No matter how one slices it, both the Navy and Laurelwood are to blame for this charade. Yes, the Navy should have bought out the contract back in 2002 when approached by Laurelwood, both parties knowing full well that the civilian-rental phase (from 2010-2040) of the 52-year contract would amount to a major logistical and financial headache to the developer, Ms. Fischer, as well as the Navy.
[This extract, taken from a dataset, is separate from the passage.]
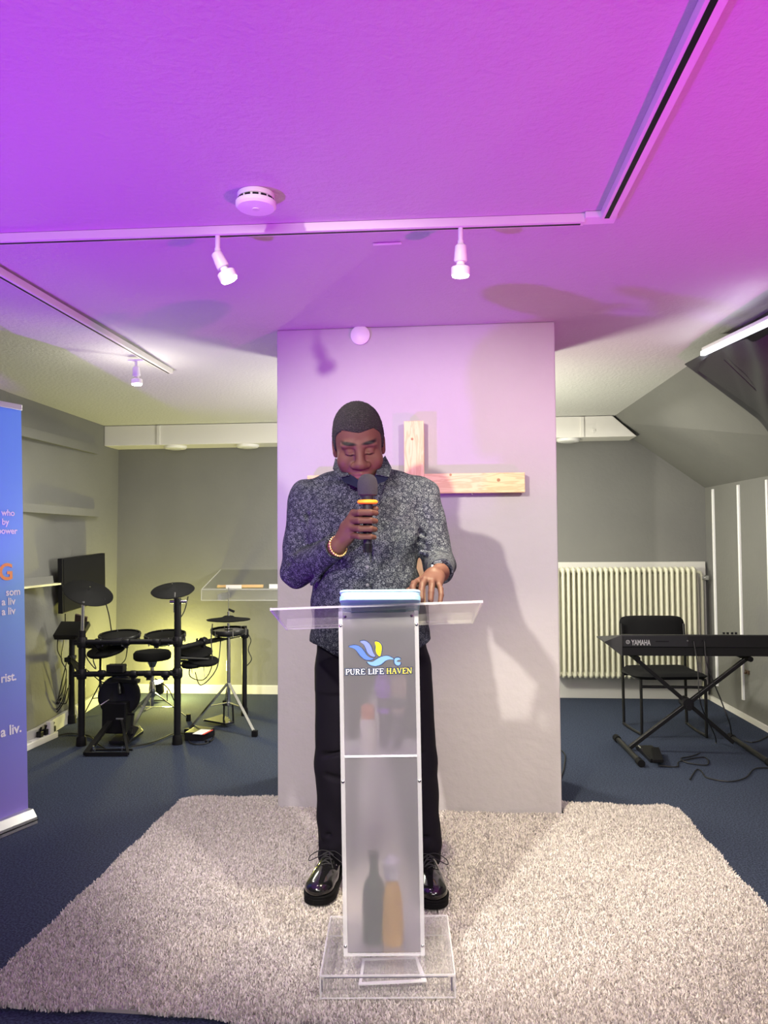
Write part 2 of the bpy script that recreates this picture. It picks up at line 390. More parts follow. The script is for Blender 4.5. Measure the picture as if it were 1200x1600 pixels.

Indeed, our review of lease documents shows the Navy has made rent payments to Laurelwood (for one occupied unit) of roughly $30 million since 2002 for unused Laurelwood military housing.

Laurelwood's attorney, and for that matter all proponents of a buyout (NOPE among them, though for long we argued that the Navy should revoke the deal...until learning that the Navy foolishly signed away that right - something it kept out of the Laurelwood EIS and failed to mention during our face-to-face meetings), need to ease the rhetoric and propose a solution to end this mess rather than pointing fingers.

After 2+ years of involvement in this matter, my biggest concern - and I firmly believe this is shared by my fellow NOPE leaders - is the selfish intent of the Navy (get out of a bad housing deal and rent obligation) AND Laurelwood Homes LLC (get the most money out of the deal).

With Congressmen Smith, Holt and Pallone as intermediaries (remember, NWS Earle spans three U.S. legislative districts), arrangements should be made publicly to refrain from drawn-out litigation and/or mudslinging and to have a handful of impartial appraisers come in and assess the fair value of a buyout, rather than the Navy low-balling Laurelwood and Laurelwood falsely assuming that it is sitting on a king's ransom.

Set the buyout at the median or average of the independent appraisals, then immediately level the homes to avoid potential shenanigans and put this Laurelwood housing mess to bed once and for all.